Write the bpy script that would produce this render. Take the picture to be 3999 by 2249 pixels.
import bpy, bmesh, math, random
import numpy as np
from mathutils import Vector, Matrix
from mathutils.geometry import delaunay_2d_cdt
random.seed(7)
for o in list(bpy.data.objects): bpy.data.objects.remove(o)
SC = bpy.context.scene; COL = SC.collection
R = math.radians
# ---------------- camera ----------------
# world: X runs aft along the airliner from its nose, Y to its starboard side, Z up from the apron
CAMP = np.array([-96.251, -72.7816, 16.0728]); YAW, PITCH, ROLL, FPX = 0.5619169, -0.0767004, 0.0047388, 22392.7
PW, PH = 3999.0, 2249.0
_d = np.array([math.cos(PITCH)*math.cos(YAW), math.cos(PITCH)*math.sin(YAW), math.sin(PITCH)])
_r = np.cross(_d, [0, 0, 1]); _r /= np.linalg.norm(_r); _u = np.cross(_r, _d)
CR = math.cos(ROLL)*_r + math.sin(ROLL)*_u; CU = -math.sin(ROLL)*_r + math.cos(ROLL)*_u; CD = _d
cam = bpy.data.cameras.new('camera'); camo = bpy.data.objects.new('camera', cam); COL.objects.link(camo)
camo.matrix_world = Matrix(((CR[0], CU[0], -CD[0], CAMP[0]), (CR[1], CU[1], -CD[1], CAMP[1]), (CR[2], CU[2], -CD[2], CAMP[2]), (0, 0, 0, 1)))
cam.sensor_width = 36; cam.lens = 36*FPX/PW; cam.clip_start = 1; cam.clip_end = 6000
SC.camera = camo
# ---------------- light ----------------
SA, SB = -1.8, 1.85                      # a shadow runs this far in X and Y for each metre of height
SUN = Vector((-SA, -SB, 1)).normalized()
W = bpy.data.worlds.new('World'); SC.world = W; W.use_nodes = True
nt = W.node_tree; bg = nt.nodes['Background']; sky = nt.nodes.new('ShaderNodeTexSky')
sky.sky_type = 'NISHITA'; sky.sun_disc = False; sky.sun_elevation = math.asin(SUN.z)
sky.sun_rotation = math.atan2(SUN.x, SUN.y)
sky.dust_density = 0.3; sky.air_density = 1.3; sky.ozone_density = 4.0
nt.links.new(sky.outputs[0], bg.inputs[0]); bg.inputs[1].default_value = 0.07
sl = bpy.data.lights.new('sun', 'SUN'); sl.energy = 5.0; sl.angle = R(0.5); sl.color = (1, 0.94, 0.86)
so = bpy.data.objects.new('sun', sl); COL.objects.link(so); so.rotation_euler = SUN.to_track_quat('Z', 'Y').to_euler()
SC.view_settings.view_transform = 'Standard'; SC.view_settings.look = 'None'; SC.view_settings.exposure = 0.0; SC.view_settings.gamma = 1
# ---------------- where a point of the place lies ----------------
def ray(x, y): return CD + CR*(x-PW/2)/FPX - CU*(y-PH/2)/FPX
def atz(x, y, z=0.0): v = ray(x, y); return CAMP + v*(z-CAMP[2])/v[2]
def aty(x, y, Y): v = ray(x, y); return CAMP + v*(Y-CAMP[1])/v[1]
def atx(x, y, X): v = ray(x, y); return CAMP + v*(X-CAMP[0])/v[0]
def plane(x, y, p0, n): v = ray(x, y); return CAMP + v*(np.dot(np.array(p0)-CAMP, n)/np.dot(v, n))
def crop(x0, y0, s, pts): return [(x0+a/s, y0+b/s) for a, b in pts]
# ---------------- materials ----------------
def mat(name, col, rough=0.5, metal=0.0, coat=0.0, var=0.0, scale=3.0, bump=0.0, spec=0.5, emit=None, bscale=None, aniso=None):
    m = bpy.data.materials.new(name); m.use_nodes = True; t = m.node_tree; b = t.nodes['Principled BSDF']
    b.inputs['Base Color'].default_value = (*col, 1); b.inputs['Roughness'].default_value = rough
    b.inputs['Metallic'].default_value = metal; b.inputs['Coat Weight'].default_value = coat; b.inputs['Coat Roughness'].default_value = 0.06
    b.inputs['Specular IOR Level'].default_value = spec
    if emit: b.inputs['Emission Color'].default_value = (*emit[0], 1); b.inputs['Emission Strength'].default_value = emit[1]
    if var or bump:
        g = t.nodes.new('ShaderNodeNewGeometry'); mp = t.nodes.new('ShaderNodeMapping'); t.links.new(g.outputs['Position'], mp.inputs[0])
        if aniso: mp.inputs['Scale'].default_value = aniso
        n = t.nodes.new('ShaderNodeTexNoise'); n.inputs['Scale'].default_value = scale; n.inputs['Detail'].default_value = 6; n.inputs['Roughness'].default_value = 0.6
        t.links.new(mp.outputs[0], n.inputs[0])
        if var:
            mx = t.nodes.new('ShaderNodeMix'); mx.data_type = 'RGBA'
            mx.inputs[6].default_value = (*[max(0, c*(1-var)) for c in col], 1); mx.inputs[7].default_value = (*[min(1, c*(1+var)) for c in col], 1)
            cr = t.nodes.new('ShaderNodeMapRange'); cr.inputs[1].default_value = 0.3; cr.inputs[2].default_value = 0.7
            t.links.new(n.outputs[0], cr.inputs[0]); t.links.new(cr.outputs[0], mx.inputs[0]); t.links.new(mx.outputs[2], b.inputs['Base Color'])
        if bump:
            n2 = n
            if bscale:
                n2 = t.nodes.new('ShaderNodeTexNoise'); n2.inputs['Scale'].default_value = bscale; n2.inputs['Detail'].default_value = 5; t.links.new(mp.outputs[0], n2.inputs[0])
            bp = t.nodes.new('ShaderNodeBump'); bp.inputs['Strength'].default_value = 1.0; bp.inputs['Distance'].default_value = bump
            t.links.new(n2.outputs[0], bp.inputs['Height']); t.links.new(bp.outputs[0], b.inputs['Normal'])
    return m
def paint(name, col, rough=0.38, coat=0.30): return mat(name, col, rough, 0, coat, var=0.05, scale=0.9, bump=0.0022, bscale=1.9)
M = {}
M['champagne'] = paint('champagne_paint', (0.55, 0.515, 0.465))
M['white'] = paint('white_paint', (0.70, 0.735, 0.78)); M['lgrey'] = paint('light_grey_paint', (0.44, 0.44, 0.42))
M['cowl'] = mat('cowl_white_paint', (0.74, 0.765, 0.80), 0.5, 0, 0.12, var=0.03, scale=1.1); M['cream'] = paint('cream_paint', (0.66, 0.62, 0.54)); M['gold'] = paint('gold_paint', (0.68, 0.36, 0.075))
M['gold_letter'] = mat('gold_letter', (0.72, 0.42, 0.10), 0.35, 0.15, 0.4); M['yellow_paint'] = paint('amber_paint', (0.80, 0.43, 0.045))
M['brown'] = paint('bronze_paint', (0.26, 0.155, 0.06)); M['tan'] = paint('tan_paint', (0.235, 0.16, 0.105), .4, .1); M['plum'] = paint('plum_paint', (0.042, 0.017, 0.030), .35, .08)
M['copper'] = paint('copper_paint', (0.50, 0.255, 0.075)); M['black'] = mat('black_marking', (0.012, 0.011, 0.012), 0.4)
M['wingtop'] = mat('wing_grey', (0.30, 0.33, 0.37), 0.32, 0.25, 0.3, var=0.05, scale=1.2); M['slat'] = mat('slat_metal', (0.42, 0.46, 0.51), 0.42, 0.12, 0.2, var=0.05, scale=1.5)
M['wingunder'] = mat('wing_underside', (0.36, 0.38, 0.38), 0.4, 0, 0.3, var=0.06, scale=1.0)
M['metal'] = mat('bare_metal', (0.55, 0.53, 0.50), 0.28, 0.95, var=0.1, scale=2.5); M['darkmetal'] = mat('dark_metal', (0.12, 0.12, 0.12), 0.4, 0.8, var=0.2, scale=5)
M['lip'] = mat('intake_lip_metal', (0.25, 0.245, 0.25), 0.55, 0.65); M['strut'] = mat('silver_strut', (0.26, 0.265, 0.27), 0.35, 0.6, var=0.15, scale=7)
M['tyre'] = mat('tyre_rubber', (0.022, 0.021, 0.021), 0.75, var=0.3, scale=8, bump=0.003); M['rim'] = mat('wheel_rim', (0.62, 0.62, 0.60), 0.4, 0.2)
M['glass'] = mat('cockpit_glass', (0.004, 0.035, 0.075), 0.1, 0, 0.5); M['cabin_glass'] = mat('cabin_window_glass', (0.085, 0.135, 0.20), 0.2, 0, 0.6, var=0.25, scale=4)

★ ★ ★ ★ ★

EXERCISE
Look for "this" and pull out every line that has it.

EXPECTED ANSWER
Write the bpy script that would produce this render. Take the picture to be 3999 by 2249 pixels.
SA, SB = -1.8, 1.85                      # a shadow runs this far in X and Y for each metre of height